The 2011 revolution that toppled Tunisia’s regime has awoken extremism in the country after decades of repression, turning it into a target for attacks and a key exporter of militants.
Analysts say the current state of affairs is a result of the legacy of ousted president Zine El Abidine Ben Ali’s 23 years of iron-fisted rule, as well as Tunisia’s porous borders.
“Ben Ali’s monopolization of the religious sphere and neglect of socioeconomic issues opened the door to radicalization,” the Carnegie Middle East Center says in a report.
“These factors, combined with the disillusionment of the youth and the mishandling of Salafists after the revolution, have resulted in escalating violence in Tunisia and the export of militants to Syria, Iraq, and Libya,” it said.
According to the United Nations, more than 5,500 Tunisians, mostly aged between 18 and 35, have joined militant organizations in conflict-riddled Syria, Iraq, Libya, Yemen and Mali.
Many are fighting in the ranks of the Daesh (the so-called IS) group, which claimed three major attacks in Tunisia last year alone, two of them killing a total of 60 people, all but one of them foreign tourists.
Dozens of policemen and soldiers have also been killed since the 2011 revolt while two opposition politicians were assassinated in 2013.
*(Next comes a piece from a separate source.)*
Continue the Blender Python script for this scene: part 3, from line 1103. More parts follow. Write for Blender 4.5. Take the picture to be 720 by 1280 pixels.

The Carnegie report — “Market for Jihad: radicalization in Tunisia” — said the fall of Ben Ali’s regime “created a vacuum that allowed radical groups to preach their ideas and recruit new members”.
During Ben Ali’s rule thousands of his political opponents as well as Islamists were imprisoned and many others forced into exile, giving him a free hand to bolster repression.
“Ben Ali strengthened state security’s control over mosques and imposed legal restrictions on the hijab and Islamic dress. Political, or even any public, expression of religiosity was considered a threat,” the report said.
Five years since his overthrow, Tunisia is “paying the price of Ben Ali’s mistaken policies toward religion,” said a senior security official who declined to be named.
Many Tunisians “turned to social networks and foreign religious satellite television stations, particularly from the mid-1990s, thus provoking the expansion of extremist thought,” he added.
In a report dedicated to Tunisia’s “porous borders”, the International Crisis Group think-tank drew a correlation between the rise of militancy and contraband across the frontiers with Algeria and Libya.
Smuggling operations have long served as an informal economy in Tunisia, providing a livelihood for many people in poor regions, even before Ben Ali.
But with conflict raging across the border in Libya, the frontier has also served as a gateway for militants and weapons.
“The war in Libya… has had security repercussions and armed groups in border areas have conducted attacks against members of the National Guard, army and police,” said the ICG.
“The aftermath of the Tunisian uprising and of the Libyan war has provoked a reorganization of contraband cartels… thereby weakening state control and paving the way for far more dangerous types of trafficking.”